Причём такое положение дел сложилось довольно давно. На всю послевоенную эмиграцию нашлось всего два оригинала, всерьёз и конкретно обсуждавших проблемы будущей России, — И.А. Ильин и Г.П. Федотов. Спорили неистово, но хоть по существу: детали политического устройства, федерация, международный статус России etc. Потом не стало и этого — и только Солженицын попытался придать рассуждениям о России вообще и демократии соотнесённость с какими-то реалиями. Статья 1982 года «Наши плюралисты» вконец рассорила его и с интеллигентскими кухнями CCCР, и с «третьей волной» эмиграции, и с крышами Парижа — после чего ему и было присвоено почётное звание аятоллы. Перебранка была столь звучной, что в громе её так никто и не расслышал ни простейших вопросов типа «Вы за демократию.

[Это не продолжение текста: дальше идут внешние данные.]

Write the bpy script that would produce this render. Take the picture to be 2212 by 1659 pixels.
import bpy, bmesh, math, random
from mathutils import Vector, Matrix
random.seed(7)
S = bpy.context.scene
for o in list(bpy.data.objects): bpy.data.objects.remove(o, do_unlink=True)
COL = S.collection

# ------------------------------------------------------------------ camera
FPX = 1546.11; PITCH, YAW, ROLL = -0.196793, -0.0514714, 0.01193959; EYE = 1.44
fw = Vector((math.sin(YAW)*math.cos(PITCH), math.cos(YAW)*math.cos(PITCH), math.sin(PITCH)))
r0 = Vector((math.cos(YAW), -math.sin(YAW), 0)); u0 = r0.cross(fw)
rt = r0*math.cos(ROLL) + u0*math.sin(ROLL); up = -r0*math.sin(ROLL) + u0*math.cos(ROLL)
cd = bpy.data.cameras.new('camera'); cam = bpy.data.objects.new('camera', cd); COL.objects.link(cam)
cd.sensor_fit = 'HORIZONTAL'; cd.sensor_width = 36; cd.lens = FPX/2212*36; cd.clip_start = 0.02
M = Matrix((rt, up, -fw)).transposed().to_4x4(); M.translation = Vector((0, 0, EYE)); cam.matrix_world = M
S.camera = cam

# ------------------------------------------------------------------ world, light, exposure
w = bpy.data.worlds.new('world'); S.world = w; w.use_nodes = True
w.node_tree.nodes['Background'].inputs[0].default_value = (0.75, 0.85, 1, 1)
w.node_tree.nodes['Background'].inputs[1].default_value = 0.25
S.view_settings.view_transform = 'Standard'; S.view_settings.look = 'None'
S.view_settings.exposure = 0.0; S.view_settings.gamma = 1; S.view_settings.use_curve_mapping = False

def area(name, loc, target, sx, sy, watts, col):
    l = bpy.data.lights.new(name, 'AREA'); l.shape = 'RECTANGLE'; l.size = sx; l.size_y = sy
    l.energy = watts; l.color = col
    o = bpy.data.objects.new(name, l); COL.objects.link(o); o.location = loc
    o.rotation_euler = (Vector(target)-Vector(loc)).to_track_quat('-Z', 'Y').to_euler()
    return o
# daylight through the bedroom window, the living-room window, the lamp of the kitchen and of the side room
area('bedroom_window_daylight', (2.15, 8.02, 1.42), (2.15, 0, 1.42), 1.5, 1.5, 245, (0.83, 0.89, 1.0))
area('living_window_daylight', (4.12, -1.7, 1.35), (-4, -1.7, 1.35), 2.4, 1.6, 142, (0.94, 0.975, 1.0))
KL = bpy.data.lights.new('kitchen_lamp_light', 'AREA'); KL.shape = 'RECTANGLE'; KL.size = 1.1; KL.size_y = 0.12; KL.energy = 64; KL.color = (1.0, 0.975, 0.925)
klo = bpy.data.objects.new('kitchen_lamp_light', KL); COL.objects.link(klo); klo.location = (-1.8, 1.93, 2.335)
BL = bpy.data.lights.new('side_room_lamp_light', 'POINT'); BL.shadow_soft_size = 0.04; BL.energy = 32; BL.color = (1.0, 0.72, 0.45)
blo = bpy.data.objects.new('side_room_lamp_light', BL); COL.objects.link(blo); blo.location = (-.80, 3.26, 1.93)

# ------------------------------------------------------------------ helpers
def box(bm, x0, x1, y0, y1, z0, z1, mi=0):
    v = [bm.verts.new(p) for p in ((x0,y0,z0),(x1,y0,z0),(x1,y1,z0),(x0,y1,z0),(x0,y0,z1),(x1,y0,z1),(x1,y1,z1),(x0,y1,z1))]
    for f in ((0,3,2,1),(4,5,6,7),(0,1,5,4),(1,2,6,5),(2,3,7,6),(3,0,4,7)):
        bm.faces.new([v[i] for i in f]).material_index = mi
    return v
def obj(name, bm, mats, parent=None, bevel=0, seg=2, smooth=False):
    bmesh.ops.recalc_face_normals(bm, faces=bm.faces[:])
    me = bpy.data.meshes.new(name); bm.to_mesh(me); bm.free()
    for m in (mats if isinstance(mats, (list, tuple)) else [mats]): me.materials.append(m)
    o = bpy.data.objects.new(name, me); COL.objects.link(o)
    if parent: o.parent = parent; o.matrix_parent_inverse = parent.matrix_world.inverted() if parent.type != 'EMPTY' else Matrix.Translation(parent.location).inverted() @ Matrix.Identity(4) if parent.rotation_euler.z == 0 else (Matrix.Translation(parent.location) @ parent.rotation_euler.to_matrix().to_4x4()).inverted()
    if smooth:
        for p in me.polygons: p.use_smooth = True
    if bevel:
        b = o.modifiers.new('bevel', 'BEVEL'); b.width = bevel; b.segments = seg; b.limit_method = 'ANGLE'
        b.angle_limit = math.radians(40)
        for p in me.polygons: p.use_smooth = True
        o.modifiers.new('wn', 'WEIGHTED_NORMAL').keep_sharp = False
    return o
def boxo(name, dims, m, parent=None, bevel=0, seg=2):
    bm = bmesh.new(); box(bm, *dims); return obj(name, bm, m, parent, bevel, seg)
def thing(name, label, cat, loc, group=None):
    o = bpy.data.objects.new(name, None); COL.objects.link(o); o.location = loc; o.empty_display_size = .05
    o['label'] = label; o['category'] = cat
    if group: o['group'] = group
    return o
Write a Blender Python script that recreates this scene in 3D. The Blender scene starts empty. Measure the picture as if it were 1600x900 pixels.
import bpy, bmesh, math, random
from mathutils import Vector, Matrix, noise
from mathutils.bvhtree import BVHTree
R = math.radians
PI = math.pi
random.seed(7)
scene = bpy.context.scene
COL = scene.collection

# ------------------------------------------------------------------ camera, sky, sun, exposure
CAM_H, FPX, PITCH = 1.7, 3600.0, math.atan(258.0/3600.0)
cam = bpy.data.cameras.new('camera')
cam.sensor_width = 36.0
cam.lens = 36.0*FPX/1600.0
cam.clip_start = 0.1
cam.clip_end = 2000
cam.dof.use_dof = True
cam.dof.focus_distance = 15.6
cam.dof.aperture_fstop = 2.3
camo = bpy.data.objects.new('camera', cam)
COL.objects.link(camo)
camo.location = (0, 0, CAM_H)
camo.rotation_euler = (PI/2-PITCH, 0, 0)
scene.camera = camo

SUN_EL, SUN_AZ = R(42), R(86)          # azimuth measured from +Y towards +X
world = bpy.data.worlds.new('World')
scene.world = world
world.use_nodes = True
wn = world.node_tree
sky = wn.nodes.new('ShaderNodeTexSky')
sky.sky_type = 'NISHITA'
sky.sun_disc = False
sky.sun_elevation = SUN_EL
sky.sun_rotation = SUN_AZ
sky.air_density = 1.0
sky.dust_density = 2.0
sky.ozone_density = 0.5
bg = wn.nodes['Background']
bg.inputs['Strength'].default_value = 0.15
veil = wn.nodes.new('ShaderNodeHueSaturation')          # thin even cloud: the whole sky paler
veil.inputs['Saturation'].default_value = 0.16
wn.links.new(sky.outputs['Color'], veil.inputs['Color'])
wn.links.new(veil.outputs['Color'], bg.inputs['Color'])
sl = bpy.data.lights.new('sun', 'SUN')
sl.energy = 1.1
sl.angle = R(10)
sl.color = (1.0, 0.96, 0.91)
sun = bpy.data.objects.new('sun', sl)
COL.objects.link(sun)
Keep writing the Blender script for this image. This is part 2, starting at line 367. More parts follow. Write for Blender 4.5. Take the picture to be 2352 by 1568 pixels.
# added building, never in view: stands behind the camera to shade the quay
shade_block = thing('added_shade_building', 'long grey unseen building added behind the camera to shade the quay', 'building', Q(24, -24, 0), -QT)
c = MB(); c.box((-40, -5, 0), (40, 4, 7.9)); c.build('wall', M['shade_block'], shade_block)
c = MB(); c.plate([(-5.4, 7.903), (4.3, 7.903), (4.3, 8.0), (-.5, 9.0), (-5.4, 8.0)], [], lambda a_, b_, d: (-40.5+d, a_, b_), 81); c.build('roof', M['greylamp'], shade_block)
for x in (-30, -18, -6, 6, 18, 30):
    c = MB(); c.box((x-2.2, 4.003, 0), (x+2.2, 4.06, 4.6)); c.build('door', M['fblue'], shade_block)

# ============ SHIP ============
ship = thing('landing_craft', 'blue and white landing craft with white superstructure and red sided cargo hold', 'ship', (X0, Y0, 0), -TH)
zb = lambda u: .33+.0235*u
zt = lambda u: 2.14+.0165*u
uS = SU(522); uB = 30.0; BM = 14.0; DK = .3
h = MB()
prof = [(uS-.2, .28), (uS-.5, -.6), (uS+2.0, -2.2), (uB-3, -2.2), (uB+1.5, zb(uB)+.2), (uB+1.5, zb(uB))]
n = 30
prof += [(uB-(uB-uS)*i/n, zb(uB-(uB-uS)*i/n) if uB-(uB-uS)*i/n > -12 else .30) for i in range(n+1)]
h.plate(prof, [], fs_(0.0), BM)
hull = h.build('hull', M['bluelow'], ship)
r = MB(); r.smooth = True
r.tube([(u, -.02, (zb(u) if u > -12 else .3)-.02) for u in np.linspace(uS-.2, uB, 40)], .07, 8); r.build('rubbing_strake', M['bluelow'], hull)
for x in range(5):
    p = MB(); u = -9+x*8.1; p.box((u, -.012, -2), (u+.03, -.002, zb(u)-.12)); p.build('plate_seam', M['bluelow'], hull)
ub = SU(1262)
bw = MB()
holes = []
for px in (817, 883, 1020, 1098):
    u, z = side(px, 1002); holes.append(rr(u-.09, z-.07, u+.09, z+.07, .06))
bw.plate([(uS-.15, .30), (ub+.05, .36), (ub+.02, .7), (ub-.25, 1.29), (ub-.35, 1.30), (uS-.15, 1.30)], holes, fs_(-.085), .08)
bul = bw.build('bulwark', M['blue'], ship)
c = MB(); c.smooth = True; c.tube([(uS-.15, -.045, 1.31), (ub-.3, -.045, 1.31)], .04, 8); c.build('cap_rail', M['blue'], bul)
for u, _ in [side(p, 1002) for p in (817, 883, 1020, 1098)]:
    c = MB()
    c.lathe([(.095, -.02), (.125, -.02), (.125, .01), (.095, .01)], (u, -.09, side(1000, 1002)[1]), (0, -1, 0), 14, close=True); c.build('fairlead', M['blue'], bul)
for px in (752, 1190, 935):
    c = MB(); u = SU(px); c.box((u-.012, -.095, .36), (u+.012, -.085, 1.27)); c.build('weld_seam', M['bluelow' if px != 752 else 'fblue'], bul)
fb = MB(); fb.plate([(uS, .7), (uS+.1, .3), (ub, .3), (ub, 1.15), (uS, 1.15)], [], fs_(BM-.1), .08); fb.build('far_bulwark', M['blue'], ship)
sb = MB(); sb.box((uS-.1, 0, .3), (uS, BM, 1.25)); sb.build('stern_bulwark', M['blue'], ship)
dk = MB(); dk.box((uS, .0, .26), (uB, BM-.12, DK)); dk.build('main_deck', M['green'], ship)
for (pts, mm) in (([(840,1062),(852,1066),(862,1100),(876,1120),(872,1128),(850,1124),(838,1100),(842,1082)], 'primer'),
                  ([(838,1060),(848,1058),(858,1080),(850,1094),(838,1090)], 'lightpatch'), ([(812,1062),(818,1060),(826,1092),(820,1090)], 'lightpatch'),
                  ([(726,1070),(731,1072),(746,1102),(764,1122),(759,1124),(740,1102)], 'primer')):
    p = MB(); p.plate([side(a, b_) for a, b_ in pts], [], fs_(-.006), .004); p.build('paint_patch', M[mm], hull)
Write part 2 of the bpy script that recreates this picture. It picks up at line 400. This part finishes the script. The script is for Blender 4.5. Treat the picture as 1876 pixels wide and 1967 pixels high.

Прекрасно, но по какой избирательной модели — пропорциональной, мажоритарной, смешанной? и если по той или другой, то почему?», ни призывов к конкретным делам и спорам тоже конкретным. Тем более осталось вту не его тогдашнее напоминание о Феврале Семнадцатого как о вечном суде и вечном уроке для русской интеллигенции, не усвоив который она обречена на повторение российской катастрофы. Призыв помнить о Феврале оказался столь усвоенным, что даже в дни 80-летия революции, в свободном и неподцензурном 1997 году столь призывающая к осмыслению годовщина была еле помянута прессой — и никак не осмыслена. Да и зачем? — если помнить о тогдашнем «кадетско-революционном ожесточении общественности», если держать в голове заливистые фиоритуры тогдашних думских ораторов и если знать, как быстро — всего-то год понадобился — рулады думских златоустов сменились сухим треском выстрелов в чекистских застенках, то ведь и нынешнему ожесточению, нынешней демагогии, нынешней самоуверенности не так легко будет предаваться: может и страшно стать.

Скорее всего, именно поэтому, из чувства инстинктивной боязни не выдержать в интеллектуальном поединке, русское общество не восприняло «Красное Колесо» — скучно, многотомно, занудно, маловысокохудожественно. На иной взгляд — и не скучно, и русская проза редкостная, а то, что многотомно, так, во-первых, хорошей книги много не бывает, а во-вторых, и здесь Солженицын явил себя изрядным немцем. Согласно анекдоту, русский пишет установочную статью «Россия — родина слонов», американец — брошюру «Всё, что вам нужно знать о слонах», немец — четырёхтомное «Введение в основы слоноведения». Можно обвинить немца в тяжеловатости — но против увесистого четырёхтомника по существу-то ничего не возразишь. «Повествованье в отмеренных сроках» провалилось, ибо после него надо было или менять душу, или сделать вид, что никакого повествования, собственно, и не было. В 70‑х годах сходная проблема была у левых с «Архипелагом».

Горе в том, что всей немецкой основательности русского почвенника, жизнь положившего на то, чтобы показать, втолковать самым непонятливым, что чёрно-говённый архипелаг вырастает из земли не сам по себе, но приходит вослед радостям безоглядного прогрессизма, — оказалось всё же недостаточно. Будут юбилейные речи, будут чествования, а декабрьская Москва 1998 года слишком уж похожа на увиденный Солженицыным ноябрьский Петроград 1916 года: всё ещё на месте, но в то же время неудержимо ползёт, а красное колесо ещё неспешно — но всё быстрее — продолжает раскручиваться.